Fr. Patrick Sheridan, O.S.B.
I remember when I was a child my younger sister’s favorite Nursery Rhyme was “Mary Had a Little Lamb.” For about one year, age 3-4, she would sing it every day over and over again. And I can understand that. For a little child it conjures up pictures of cute, cuddly baby lambs prancing around in the meadow– just begging to be hugged by little children. But what did John the Baptist mean when he called Jesus the Lamb of God?
Every morning and evening a lamb was ritually killed in the Temple as a sacrifice to God. There wasn’t anything cute or cuddly about it. The priest slit its throat and it bled to death. The blood (which to Jews was the life of the animal) was then thrown on the base of the altar, a gift to God, and the meat was burnt. It was pretty grizzly business. And there were scores of other regular occasions for similar sacrifices. The one for Christians to think about is the Passover Feast.
The oldest Jewish memory of lamb-sacrifice was the rather strange story of the Passover lamb in the Book of Exodus. The Passover was (and is) an important Jewish festival commemorating their escape from slavery in Egypt. To protect themselves from the plague of the slaying of the firstborn of the Egyptians, they were told to mark their door posts with lamb’s blood. Every year thereafter each family would sacrifice a lamb in memory of that deliverance. It was at the time of the Passover feast that Jesus was put to death in Jerusalem, so it was natural for Christians later on to see him as the Passover Lamb, the Lamb of God.

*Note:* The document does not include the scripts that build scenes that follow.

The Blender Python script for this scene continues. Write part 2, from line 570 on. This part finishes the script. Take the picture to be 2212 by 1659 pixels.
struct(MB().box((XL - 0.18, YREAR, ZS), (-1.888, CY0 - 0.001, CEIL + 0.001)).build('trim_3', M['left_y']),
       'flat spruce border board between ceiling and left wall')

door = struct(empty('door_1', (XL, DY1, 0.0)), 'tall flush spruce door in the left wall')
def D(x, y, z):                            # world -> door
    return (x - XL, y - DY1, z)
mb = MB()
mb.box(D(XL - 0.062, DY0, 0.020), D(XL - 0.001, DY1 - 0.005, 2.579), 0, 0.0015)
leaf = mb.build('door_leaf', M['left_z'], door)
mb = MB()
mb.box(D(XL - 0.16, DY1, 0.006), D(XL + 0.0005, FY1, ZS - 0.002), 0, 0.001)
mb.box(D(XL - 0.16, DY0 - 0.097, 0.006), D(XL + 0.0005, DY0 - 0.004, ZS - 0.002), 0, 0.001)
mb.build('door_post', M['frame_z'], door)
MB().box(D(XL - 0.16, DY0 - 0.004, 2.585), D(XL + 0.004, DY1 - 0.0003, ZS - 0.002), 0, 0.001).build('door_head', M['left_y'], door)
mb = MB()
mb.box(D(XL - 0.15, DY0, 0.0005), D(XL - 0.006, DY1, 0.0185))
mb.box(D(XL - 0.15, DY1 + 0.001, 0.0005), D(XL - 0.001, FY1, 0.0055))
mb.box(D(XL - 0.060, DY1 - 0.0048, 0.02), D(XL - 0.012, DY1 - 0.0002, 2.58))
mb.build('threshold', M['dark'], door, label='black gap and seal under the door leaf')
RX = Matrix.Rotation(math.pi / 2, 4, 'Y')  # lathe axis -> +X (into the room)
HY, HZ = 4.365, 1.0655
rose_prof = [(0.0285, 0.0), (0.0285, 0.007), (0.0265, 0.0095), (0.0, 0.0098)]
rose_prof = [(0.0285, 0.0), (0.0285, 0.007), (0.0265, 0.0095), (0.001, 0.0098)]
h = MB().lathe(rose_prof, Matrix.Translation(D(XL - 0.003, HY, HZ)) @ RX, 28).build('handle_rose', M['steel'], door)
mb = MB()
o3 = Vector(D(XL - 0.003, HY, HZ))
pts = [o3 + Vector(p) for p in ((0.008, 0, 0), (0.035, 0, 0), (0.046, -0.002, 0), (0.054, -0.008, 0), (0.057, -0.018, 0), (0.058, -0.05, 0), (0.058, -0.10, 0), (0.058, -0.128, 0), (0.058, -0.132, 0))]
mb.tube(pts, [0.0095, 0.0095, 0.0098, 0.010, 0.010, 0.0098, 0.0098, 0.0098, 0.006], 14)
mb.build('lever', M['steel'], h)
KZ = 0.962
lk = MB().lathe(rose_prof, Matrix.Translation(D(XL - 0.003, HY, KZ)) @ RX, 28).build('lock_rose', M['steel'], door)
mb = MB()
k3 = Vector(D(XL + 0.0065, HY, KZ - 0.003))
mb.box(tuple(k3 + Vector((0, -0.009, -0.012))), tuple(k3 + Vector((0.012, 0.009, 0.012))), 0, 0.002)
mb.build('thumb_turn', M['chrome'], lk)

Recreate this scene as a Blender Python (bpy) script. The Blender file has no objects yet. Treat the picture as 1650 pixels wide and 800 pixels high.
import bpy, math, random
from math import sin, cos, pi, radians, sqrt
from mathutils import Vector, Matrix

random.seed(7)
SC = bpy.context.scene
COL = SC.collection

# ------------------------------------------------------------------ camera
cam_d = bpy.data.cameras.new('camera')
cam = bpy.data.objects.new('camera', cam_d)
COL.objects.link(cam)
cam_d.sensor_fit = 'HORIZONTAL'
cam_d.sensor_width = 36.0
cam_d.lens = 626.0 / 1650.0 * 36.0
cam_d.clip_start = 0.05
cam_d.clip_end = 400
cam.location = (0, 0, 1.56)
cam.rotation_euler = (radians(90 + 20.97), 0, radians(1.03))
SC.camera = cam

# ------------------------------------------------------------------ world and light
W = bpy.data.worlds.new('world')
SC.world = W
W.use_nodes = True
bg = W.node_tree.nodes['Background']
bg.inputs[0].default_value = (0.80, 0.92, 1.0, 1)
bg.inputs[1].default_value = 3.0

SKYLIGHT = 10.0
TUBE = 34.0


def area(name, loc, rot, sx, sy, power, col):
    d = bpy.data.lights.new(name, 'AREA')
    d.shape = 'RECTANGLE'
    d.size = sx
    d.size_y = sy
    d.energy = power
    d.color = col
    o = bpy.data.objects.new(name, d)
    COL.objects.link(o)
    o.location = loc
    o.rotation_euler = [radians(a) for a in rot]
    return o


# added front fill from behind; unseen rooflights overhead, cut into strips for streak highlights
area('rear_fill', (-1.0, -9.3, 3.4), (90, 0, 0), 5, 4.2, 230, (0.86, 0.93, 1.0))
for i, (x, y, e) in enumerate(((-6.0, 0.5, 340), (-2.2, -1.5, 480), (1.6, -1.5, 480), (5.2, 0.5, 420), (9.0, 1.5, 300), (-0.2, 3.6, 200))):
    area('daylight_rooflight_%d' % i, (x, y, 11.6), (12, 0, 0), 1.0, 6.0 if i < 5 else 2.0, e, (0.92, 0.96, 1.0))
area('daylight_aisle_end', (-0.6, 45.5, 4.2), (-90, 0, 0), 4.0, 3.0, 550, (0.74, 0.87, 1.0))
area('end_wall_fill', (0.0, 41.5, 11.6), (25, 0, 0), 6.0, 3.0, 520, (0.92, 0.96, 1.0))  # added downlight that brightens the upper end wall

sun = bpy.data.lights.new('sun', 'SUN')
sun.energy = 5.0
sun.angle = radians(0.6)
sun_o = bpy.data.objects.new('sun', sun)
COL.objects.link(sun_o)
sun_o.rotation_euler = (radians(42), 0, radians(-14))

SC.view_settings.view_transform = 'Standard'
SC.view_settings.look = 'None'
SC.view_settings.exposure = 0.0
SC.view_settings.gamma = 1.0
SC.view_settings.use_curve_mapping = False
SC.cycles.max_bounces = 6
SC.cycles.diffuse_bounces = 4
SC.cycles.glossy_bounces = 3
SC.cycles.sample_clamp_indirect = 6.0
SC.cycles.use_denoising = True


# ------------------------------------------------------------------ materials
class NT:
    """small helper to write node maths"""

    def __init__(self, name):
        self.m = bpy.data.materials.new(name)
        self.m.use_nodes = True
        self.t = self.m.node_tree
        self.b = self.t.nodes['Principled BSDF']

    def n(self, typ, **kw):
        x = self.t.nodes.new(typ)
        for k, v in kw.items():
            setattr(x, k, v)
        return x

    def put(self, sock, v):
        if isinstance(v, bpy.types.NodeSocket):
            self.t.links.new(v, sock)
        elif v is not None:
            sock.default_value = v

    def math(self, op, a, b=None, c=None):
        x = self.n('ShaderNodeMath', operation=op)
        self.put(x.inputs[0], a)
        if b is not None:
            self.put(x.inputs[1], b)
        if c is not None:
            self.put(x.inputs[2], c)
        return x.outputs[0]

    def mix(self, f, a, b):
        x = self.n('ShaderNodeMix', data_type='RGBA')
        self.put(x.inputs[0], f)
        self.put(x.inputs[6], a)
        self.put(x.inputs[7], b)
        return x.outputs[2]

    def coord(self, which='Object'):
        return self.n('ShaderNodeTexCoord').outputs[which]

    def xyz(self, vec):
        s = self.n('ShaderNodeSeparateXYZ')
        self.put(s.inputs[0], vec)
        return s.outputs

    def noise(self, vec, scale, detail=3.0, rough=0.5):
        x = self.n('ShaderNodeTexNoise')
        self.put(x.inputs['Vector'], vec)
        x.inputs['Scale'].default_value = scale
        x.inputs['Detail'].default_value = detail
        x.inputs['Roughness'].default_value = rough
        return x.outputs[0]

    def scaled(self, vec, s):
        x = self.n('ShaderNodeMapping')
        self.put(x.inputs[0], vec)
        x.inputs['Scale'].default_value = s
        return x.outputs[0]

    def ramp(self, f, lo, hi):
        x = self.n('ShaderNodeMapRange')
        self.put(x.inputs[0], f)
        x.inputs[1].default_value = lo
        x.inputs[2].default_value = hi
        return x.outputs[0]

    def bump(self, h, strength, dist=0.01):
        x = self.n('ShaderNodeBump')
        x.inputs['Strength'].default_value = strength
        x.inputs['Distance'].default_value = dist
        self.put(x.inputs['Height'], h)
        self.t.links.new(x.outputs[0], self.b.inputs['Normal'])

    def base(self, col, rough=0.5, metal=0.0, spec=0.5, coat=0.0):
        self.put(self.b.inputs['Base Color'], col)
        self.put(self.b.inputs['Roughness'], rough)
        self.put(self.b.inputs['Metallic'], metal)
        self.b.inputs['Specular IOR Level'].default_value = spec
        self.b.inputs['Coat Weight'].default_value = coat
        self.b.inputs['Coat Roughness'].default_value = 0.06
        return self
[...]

But Jesus is both the offerer of the sacrifice and its victim and his death and resurrection inaugurate a New Covenant between God and his people. It’s significant that in all the Gospel accounts of the Last Supper there is no mention of a lamb being eaten during the meal. Because there was, of course, a new Lamb, who told his companions to take and eat, take and drink the bread and wine “handed over for you.” And it is through the blood of this Lamb that we find salvation and liberation.
The Baptizer goes on to say that he personally saw the Spirit of God come down on Jesus like a dove and it remained with him. The dove is a symbol of new life, recalling the dove which brought the olive branch back to Noah’s ark and indicated that the Flood was over. At the same time, the One who told John to baptize with water also said that the One on whom the Spirit came down (Jesus) would in turn baptize with the Holy Spirit. And the Baptist concludes: “Now I have seen and give witness that he is the Son of God.”
Each one of us has also received the same Spirit in our baptism. It was that Spirit which inspired Jesus in all his Messianic work climaxing in his death on the cross. May the same Spirit inspire us to follow in Jesus’ footsteps and join with him in his work to build the Kingdom.